Given data
BEGIN
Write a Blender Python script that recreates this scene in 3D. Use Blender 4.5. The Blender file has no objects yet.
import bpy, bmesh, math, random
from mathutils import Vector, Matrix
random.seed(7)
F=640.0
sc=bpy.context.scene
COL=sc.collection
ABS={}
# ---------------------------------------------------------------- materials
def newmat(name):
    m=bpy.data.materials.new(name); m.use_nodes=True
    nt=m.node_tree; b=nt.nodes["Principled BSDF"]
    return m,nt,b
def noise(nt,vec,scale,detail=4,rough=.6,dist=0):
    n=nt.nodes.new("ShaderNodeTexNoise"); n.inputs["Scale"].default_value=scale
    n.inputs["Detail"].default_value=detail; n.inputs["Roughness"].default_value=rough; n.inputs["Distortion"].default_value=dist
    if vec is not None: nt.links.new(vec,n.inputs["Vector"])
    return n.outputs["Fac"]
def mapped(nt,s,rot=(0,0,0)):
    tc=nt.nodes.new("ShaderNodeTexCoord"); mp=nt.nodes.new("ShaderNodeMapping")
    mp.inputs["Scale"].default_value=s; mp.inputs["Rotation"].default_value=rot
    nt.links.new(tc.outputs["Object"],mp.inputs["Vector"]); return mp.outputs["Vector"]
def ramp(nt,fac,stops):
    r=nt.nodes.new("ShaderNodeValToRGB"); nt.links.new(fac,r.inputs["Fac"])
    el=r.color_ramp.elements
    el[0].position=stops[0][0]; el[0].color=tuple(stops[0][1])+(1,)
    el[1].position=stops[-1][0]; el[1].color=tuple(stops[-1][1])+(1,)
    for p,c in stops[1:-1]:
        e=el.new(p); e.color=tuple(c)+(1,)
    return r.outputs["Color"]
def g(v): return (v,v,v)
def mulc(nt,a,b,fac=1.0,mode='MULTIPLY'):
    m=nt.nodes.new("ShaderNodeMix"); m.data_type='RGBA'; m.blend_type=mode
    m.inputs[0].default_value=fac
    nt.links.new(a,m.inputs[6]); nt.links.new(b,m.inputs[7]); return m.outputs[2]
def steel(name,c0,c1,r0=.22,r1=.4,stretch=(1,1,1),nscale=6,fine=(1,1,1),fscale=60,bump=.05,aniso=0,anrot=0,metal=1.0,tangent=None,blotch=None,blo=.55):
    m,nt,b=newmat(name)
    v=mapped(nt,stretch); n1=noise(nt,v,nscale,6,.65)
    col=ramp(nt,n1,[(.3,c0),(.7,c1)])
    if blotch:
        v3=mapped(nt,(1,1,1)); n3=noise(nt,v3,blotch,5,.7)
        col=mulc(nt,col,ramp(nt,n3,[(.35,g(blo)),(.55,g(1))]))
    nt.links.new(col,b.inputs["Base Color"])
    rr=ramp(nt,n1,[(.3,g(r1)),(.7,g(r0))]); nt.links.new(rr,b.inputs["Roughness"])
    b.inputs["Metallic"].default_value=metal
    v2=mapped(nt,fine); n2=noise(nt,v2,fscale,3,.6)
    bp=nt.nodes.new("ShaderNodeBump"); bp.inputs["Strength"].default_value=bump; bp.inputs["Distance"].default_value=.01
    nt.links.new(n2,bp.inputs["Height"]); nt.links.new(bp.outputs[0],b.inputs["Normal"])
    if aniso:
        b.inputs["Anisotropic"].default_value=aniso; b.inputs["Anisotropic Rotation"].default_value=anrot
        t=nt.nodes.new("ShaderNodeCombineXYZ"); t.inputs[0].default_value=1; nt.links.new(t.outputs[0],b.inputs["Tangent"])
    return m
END
Look through the material above and pick out each line holding the word "scene".

Right answer
Write a Blender Python script that recreates this scene in 3D. Use Blender 4.5. The Blender file has no objects yet.
sc=bpy.context.scene